Carp on the fly is a different animal. You're sight fishing to them in skinny water, which means you watch the whole thing happen or watch it blow up in your face. They spook easy, they're picky, and they will absolutely ignore your fly and make you feel stupid about it. Getting one to commit and coming tight on it was legitimately one of the most exciting things I've experienced fishing. That fish at English Crossing is burned into my memory.


A Year Later

Honestly I feel like I kind of know what I'm doing now, which is a good feeling. The early trips where everything was a mystery have turned into trips where I have a plan and it sometimes even works. It's more fun now that I'm not completely lost.

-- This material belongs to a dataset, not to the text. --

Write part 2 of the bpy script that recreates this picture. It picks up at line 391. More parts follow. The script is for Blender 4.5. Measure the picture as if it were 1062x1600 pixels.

Fly fishing has also just made me more dialed into being outside. I notice stuff I never noticed before. What's hatching, how the water is moving, where fish are likely sitting and why. I feel more connected to what's actually happening out there rather than just showing up and hoping for the best. Hard to explain without sounding weird about it but it's real.

I go as much as I can. If I can't get to a river I'm at the community pond. Any water counts.

The long term goal is guiding. I want to put people on fish and watch them lose their minds over a bluegill the same way I did. That's the plan.

This site is the start of that. Documenting the journey, sharing what I'm learning, and repping the Hill Country waters that have completely taken over my life. Texas doesn't need Montana. We've got everything right here.